The fine line between Business Intelligence and Business Irrelevance
by Jevon MacDonald
Business Intelligence, known as BI, is an area of enterprise software and strategy focused on the collection, integration, analysis, and presentation of business information. This can be just-in-time data from business operations, market data, trends or any other business related information.
The prominence of BI has been rising in recent years, primarily due to the fact that more business data than ever is now available and we finally have reasonably priced systems for collecting and presenting that data.
The presentation of BI data is typically in the form of a Dashboard interface. Dashboards have been available in an enterprise setting since the late 90’s. While the polish of these offerings has improved, and there has been significant (in breadth) but slow movement toward open standards for dashboard elements (known as Widgets), there has been very little progress in improving the overall user experience and business value of the tool itself. Instead, the improvement in data, both in volume and quality, has driven most of the progress so far.
Open source projects such as Pentaho and JBoss portals are raising the status quo for the quality of the underlying infrastructure while companies like Mendix are driving the most significant interface and process-enhancing progress.
Smart, but could it drive you to irrelevance?
The opportunities made available by higher quality and highly relevant data can not be understated. Business Intelligence tools represent some of the most exciting possibilities in recent years, but it also has the potential to be the single biggest missed opportunity in the enterprise yet.

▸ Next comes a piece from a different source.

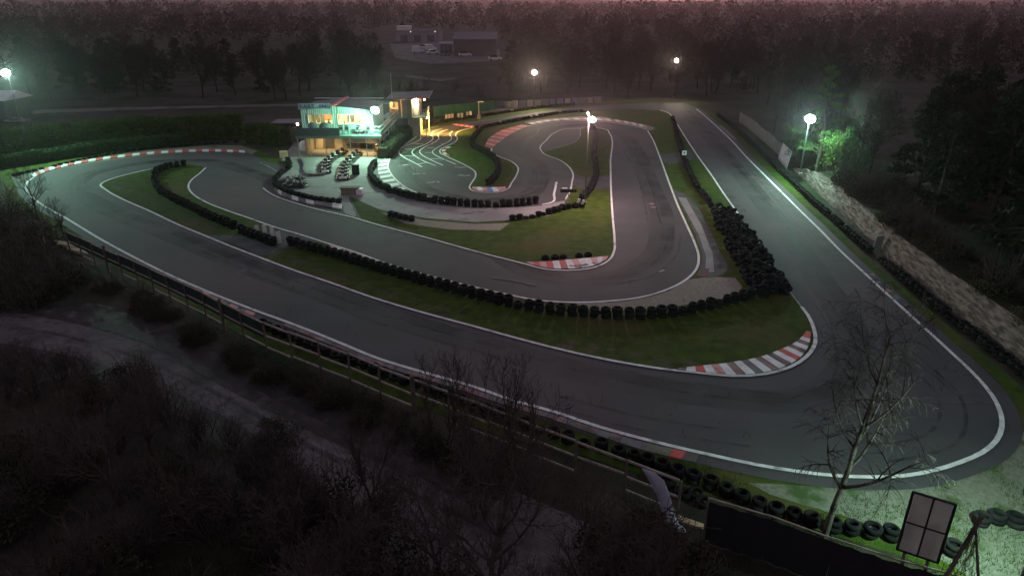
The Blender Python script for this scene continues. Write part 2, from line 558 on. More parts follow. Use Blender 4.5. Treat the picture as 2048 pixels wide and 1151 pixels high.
pit = smooth(pts('575,326 574,341 552,358 549,374 576,391 626,403 682,409 690,427 706,434 700,394 760,420 850,437 950,445 1020,441 1100,432 1128,412 1133,403 1090,411 1000,416 930,412 860,403 800,388 760,366 748,345 752,326'), .8)
flat('pit_lane', pit, .044, 'concrete')
flat('forecourt', pts('562,322 600,330 680,332 752,330 775,312 800,292 800,268 700,268 590,282'), .047, 'concrete')
flat('gravel_trap', smooth(pts('1150,608 1222,606 1290,597 1340,582 1380,560 1430,555 1470,557 1484,574 1470,592 1400,606 1330,617 1250,622 1180,620'), .8, True), .058, 'gravel_trap')
flat('runoff_strip', smooth(pts('1346,380 1362,386 1390,410 1416,455 1440,505 1455,540 1447,552 1412,556 1402,545 1404,515 1396,485 1380,447 1362,410'), .8, True), .060, 'old_asphalt')
flat('runoff_strip', pts('1356,395 1372,397 1402,450 1425,508 1428,545 1410,546 1412,515 1397,470'), .064, 'concrete')
flat('crossing_patch', pts('480,470 520,485 560,500 590,497 640,486 600,472 560,462 520,470'), .058, 'old_asphalt')
flat('crossing_patch', pts('400,470 470,490 520,512 545,508 560,498 520,485 480,472'), .057, 'old_asphalt')
flat('red_runoff', pts('1398,540 1418,538 1416,557 1392,553'), .068, 'red_asphalt')
flat('crossing_patch', pts('1290,313 1322,322 1340,330 1392,318 1380,300 1340,308'), .058, 'old_asphalt')
flat('crossing_patch', pts('1146,355 1150,348 1170,356 1220,352 1221,376 1170,380 1144,372'), .058, 'old_asphalt')
flat('worn_earth', pts('760,425 850,441 950,449 1020,447 1000,462 900,460 810,448'), .0565, 'gravel_trap')
flat('gravel_edge', smooth(pts('1245,244 1290,250 1310,258 1300,262 1270,254 1200,243 1120,242 1060,250 1050,247 1120,236 1200,234'), .8, True), .056, 'gravel_trap')

# painted lines: parts of the track
def line(P, w=.16, material='white_paint', z=.058, name='edge_line'):
    return MB().ribbon(P, w, z).build(name, material, parent=track)
n_out = len(S_OUT)
line(S_OUT, .20)
line(S_IN, .20, z=.066)
line(S_STR, .17, z=.066)
line(S_MID, .18, z=.066)
line(S_LOOP, .16, z=.066)
line(S_GRID, .16)
line(S_INF, .17, z=.066)
line(smooth(L_LEAF), .15, z=.062)
line(smooth(L_LEAF2), .12, 'faded_paint', z=.066)
line(S_CHIC, .16, z=.066)
line(smooth(L_PITX), .22, z=.062)
line(smooth(pts('1603,615 1595,605 1580,585')), .10, 'faded_paint', z=.066)
line(smooth(pts('1615,625 1640,660 1662,690')), .07, 'ghost_paint')
line(smooth(pts('1830,650 1862,680 1888,714')), .05, 'ghost_paint')
line(smooth(pts('985,556 1030,563 1072,572')), .20, 'ghost_paint')
line(smooth(pts('1225,569 1250,564 1276,558')), .10, 'ghost_paint')
line(pts('1318,545 1328,541'), .15, 'faded_paint')
line(pts('1830,787 1960,789'), .05, 'ghost_paint')
line(pts('1850,805 1985,806'), .05, 'ghost_paint')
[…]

Do you remember the smartest kid in your school? (it may have been you — kudos!) There is always a sort of tragedy about just how smart a kid can be, as unless they posses the requisite social skills their smarts may never take them as far as a Ph.D and no further. More importantly, no matter how smart a person is, we all need to have a personal dream and vision, without those we lumber in obscurity.

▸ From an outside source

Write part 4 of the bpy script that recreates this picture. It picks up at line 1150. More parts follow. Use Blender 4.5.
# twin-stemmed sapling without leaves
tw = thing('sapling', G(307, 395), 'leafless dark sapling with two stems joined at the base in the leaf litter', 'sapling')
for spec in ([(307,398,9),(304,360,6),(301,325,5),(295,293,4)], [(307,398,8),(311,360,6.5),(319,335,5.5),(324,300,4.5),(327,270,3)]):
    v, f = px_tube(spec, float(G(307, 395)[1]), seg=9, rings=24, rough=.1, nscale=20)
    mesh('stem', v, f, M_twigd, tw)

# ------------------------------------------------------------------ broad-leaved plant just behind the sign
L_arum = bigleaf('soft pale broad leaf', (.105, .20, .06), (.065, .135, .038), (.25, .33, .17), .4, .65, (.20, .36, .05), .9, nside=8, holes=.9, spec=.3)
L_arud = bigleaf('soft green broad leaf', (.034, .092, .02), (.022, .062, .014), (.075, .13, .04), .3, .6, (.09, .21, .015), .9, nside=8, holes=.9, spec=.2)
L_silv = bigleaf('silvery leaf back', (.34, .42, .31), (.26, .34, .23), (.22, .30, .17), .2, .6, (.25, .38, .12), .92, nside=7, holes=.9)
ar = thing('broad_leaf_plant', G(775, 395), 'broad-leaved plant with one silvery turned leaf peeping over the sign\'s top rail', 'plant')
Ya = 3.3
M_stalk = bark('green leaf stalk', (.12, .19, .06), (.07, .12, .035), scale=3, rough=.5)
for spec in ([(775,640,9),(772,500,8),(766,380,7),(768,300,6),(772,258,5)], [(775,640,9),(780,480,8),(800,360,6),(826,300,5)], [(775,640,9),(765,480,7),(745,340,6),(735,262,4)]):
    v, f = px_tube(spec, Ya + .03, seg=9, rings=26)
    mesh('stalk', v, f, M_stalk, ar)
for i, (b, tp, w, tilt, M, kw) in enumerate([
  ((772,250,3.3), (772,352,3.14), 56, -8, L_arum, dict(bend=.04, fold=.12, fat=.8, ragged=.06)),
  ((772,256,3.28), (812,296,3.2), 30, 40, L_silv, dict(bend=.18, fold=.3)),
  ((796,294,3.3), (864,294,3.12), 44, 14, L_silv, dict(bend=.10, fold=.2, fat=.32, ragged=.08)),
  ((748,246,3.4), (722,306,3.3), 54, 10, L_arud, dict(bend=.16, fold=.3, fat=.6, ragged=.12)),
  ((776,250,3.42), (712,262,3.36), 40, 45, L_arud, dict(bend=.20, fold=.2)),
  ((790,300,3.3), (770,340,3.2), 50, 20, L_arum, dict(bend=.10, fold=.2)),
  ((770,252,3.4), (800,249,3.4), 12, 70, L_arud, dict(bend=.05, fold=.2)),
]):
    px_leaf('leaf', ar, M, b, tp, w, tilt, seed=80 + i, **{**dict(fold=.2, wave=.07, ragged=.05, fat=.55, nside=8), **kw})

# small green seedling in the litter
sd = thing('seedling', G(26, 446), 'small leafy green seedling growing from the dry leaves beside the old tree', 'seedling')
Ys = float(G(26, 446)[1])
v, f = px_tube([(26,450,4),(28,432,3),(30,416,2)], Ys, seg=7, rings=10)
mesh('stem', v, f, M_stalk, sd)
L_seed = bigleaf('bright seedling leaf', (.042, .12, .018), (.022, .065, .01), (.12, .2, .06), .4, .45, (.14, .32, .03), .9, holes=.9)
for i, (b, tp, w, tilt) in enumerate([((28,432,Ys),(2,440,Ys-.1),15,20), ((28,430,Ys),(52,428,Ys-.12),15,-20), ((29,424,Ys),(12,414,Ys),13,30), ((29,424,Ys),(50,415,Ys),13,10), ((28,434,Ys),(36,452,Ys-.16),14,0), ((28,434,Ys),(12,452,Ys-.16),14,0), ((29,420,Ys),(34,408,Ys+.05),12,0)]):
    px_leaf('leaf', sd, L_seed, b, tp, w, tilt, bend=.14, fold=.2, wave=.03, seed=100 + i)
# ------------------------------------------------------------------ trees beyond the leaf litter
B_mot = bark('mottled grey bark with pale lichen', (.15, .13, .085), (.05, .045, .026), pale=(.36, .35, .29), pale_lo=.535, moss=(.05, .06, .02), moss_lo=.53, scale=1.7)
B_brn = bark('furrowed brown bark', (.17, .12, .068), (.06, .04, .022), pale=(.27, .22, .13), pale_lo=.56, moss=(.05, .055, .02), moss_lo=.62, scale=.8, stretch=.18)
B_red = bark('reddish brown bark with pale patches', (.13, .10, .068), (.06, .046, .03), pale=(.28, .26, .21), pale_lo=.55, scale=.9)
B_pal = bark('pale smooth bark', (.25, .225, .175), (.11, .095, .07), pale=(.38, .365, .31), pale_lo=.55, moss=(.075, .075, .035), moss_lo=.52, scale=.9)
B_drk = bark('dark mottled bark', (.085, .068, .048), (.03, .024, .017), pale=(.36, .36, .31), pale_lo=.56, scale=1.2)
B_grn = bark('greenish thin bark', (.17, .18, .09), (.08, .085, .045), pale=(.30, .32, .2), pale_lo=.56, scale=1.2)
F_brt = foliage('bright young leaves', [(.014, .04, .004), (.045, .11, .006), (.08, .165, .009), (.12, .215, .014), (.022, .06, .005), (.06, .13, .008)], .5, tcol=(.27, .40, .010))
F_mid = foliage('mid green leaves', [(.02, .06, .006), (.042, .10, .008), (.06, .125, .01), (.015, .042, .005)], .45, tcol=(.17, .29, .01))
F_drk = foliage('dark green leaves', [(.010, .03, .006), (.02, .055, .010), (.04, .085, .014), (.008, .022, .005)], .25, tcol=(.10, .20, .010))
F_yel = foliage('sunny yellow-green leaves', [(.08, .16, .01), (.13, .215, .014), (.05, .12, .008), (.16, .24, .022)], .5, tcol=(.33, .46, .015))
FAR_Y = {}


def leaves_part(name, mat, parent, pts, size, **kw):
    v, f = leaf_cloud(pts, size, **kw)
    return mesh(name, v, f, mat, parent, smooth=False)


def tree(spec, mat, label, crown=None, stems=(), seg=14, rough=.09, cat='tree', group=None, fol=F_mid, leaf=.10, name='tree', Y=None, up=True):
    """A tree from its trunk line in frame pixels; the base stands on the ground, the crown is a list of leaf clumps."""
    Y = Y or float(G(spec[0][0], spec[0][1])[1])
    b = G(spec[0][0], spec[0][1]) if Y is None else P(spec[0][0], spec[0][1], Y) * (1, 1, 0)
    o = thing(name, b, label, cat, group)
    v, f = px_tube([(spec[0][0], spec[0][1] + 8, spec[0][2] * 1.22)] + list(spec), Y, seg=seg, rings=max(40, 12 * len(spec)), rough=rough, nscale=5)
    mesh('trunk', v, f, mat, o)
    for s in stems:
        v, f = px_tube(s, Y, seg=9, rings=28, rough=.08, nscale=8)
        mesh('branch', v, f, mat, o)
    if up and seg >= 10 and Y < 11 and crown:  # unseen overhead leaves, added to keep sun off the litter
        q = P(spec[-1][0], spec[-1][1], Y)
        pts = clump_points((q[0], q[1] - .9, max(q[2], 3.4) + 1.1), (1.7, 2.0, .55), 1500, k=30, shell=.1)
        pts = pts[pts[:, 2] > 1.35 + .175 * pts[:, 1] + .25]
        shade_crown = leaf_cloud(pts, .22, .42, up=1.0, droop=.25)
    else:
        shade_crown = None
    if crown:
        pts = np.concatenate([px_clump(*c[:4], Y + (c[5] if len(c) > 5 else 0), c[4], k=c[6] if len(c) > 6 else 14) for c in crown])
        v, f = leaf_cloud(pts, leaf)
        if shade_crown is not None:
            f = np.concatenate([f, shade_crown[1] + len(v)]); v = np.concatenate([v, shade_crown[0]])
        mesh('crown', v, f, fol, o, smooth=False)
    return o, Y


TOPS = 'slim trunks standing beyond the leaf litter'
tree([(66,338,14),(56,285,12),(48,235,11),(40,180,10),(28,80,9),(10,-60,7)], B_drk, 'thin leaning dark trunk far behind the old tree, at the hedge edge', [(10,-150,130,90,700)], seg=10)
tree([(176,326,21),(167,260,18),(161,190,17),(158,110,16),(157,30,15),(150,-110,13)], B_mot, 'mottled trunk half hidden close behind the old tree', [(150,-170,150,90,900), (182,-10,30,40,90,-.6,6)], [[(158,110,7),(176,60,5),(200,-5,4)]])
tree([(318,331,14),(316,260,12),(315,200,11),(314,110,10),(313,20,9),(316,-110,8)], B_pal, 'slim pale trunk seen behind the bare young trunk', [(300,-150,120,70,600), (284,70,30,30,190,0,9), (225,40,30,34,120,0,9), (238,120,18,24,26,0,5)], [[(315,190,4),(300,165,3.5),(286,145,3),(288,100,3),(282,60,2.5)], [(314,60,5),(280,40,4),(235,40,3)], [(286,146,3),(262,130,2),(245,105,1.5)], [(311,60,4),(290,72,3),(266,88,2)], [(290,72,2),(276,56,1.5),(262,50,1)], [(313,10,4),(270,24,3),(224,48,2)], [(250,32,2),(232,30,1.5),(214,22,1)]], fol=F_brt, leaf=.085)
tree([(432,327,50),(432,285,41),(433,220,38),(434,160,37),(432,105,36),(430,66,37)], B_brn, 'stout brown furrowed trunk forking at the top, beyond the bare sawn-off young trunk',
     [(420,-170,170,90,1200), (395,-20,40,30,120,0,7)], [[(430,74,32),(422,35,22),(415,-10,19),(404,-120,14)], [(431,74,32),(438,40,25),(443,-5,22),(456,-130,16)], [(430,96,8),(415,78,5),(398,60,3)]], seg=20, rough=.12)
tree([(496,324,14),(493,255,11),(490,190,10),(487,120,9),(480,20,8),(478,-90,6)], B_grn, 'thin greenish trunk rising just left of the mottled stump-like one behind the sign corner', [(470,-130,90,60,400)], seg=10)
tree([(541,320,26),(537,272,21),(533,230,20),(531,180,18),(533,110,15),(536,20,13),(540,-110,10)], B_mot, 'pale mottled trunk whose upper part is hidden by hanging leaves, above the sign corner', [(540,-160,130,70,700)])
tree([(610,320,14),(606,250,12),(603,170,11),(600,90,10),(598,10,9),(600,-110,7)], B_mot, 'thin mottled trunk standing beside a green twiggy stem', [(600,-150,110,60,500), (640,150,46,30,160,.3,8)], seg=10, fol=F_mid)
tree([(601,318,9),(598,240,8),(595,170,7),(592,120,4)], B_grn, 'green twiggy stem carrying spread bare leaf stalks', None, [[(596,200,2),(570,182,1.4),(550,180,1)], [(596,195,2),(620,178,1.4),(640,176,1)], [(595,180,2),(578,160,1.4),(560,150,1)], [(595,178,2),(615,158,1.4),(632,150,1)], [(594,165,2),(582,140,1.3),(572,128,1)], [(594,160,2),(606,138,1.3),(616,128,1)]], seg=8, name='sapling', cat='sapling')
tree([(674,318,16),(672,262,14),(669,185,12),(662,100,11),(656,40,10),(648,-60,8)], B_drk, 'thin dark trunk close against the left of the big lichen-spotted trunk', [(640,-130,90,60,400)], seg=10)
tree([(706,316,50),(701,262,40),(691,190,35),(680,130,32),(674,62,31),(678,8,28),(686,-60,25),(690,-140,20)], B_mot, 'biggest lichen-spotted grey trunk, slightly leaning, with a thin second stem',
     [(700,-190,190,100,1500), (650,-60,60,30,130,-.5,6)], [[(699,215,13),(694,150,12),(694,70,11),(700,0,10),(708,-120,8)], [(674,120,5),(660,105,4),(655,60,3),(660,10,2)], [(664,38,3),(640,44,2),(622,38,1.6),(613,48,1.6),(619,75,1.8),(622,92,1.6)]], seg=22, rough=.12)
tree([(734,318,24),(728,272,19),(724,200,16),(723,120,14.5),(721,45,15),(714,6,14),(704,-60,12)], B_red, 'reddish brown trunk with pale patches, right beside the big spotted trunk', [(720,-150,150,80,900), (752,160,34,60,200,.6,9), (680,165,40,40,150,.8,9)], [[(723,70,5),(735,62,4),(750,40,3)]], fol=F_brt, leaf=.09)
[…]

The same is true for your company. In getting too smart about your business, there is a risk in alienating yourself from your staff, your partners and ultimately, your customers if you do not provide them with the ability to benefit from this new level of business data.
The Intelligence Funnel
Business Intelligence tools must be viewed as part of a stack strategy to not only improve business data, but to radically change how that data can be acted on. There are three core components of this strategy
Raw Business Intelligence
This is raw, real-time data from your operations. On-Time performance, costs, spend, etc. These are all critical data-points for monitoring the performance of your organization. The real-time nature of this data also means that you can react quickly to any trends or shifts that you observe.
Social Intelligence
Social Intelligence is your ability to understand what your customers, employees and partners perceive regarding your organization, product and strategy. The inability to listen closely is the achilles heel of the modern organization. So few resources are focused on listening and synthesizing information that the skill is almost non-existent.
Social Collaboration
This is the final, foundational, layer of your Intelligence Funnel. The volume of information you will be dealing with will mean it is a practical impossibility for a finite number of people to filter, manage and synthesize all of the available sources.

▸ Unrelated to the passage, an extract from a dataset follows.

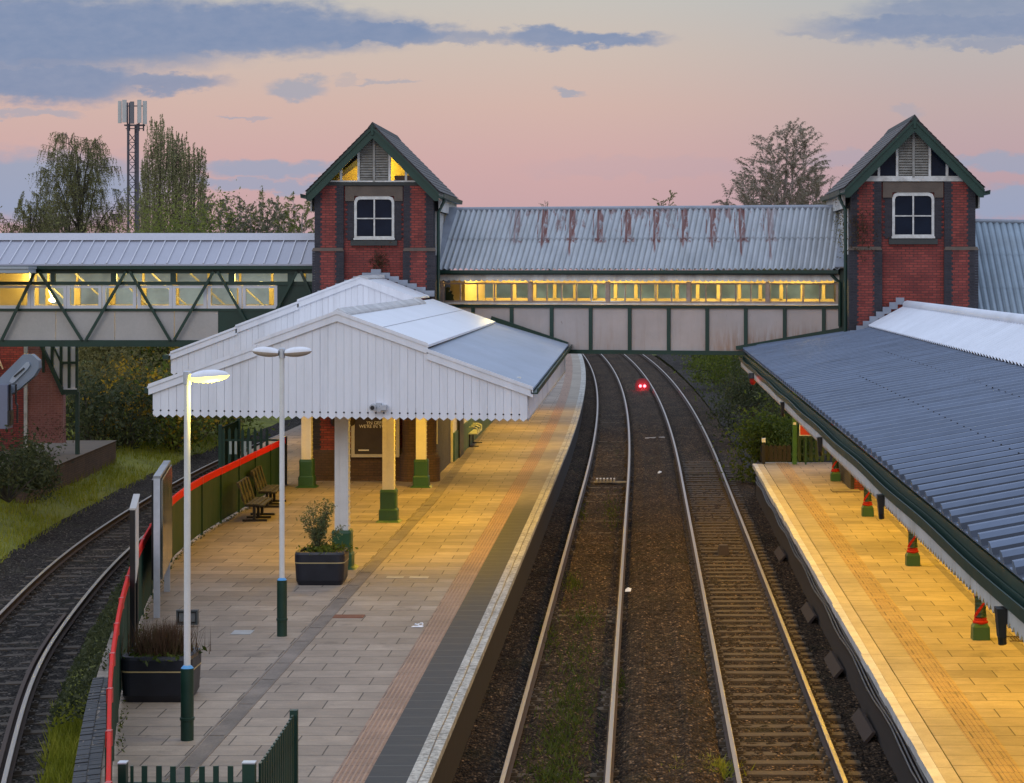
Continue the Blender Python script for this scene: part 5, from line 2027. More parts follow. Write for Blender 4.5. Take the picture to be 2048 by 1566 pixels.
# red lit repeater on the far end of the valance
rpz = thing('red_repeater_lamp', 'small red lamp hung on the far end of the right valance', 'signal lamp', (2.96, 57.5, 4.4))
mb = MB()
mb.tube([(2.95, 57.5, 4.52), (2.95, 57.5, 4.38)], [.11, .13], 10)
build(mb, 'hood', m_black, rpz)
mb = MB()
mb.lathe((2.95, 57.5, 4.16), [(.04, .05), (.075, .1), (.085, .2), (.07, .22)], 12)
build(mb, 'lens', M('red_lens', (.40, .01, .01), .35, .1, 3), rpz)
lamp('red_glow', (2.82, 55.6, 4.45), 'POINT', .8, (1, .03, .03), rpz, radius=.05)

for y, e in ((17, 150), (22, 160), (27, 170), (32, 180), (37, 185), (42, 185), (47, 190), (52, 190), (57, 190), (62, 190), (67.5, 150)):
    strip_light(4.9, y, 4.38, e * .80, lab='long yellow strip lamp under the blue right canopy', grp='strip lamps under the right canopy')
    strip_light(8.2, y, 4.45, e * .68, lab='rear yellow strip lamp under the blue right canopy', grp='rear strip lamps under the right canopy')

m_redband = M('dull_red_band', (0.36, 0.02, 0.014), 0.7, 0.15, 4, spec=.15)
# barley twist columns
def twist(x, y, lab):
    t = thing('twisted_column', lab, 'column', (x, y, ZP), 'red and green twisted columns on the right platform')
    mb = MB()
    n, rows = 20, 44
    z0, z1 = ZP + .39, 4.5
    vs, fs = [], []
    for i in range(rows + 1):
        z = z0 + (z1 - z0) * i / rows
        for k in range(n):
            g = 2 * math.pi * (k / n + i * .083)
            r = .098 + .016 * (1 if (k % 10) < 2 else 0)
            vs.append((x + r * math.cos(g), y + r * math.sin(g), z))
    mb.add(vs, [])
    for i in range(rows):
        for k in range(n):
            mb.f.append((i * n + k, i * n + (k + 1) % n, (i + 1) * n + (k + 1) % n, (i + 1) * n + k))
            mb.m.append(1 if (k % 10) < 2 else 0)
    build(mb, 'shaft', [m_green, m_redband], t)
    mb = MB()
    mb.lathe((x, y, ZP), [(.12, .27), (.135, .295), (.13, .315), (.115, .325), (.11, .37)], 16)
    build(mb, 'collar', m_redband, t, smooth=True)
    mb = MB()
    mb.rbox(x, y, .30, .30, ZP, ZP + .22, .02, top=(.29, .29))
    mb.rbox(x, y, .29, .29, ZP + .22, ZP + .28, .02, top=(.22, .22))
    build(mb, 'pedestal', m_greymid, t)
    return t


for y, lab in ((65.0, 'farthest red and green twisted column by the bridge end'), (55.7, 'red and green twisted column second from the bridge end'), (46.4, 'red and green twisted column third from the bridge end'), (37.1, 'largest red and green twisted column nearest the lower right')):
    twist(5.83, y, lab)
# far end of the right platform: sign post, pale fence, palings
pt = thing('sign_post', 'green post with small pale band at the end of the right platform', 'post', (4.98, 70.6, ZP))
mb = MB()
mb.box(4.92, 5.06, 70.5, 70.64, ZP, 4.4)
build(mb, 'pole', M('lit_green_post', (.04, .14, .035), .5, .1, 3), pt)
mb = MB()
mb.box(4.94, 5.04, 70.49, 70.5, 2.2, 2.28)
build(mb, 'band', m_white, pt)
rs = thing('warning_sign', 'small red sign with white border under the right canopy', 'sign', (5.4, 70.5, 2.3))
mb = MB()
c = at(1610, 861, 70.5)
mb.box(c[0] - .19, c[0] + .24, 70.46, 70.5, c[2] - .17, c[2] + .2)
build(mb, 'border', m_white, rs)
mb = MB()
mb.box(c[0] - .16, c[0] + .21, 70.452, 70.458, c[2] - .14, c[2] + .17)
build(mb, 'face', M('red_sign', (.55, .05, .03), .5, .05, 2), rs)
mb = MB()
mb.box(c[0] + .0, c[0] + .05, 70.51, 70.56, ZP, c[2])
build(mb, 'stem', m_greymid, rs)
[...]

Your Intelligence Funnel will federate this component out as far in to your business network as possible. Can your restaurant managers do a better job of monitoring and troubleshooting your supply chain than your corporate staff can? Can your branch office staff provide more significant and timely feedback on the effectiveness of a new marketing campaign than a call center worker can? Will the clerk at your car rental shop have a better and more timely understanding of customer requests than your annual survey?
The list goes on, but the point is that the volume of data will continue to increase at an incredible rate and if you do not have a scalable plan in place to leverage that data than it will be both a wasted asset and eventually a liability and a cost driver.
New Business Processes
The end result of the Business Intelligence Funnel is the ability to identify, create and implement new business processes which are cheaper and better timed than what you are able to create and deploy now using a centralized model.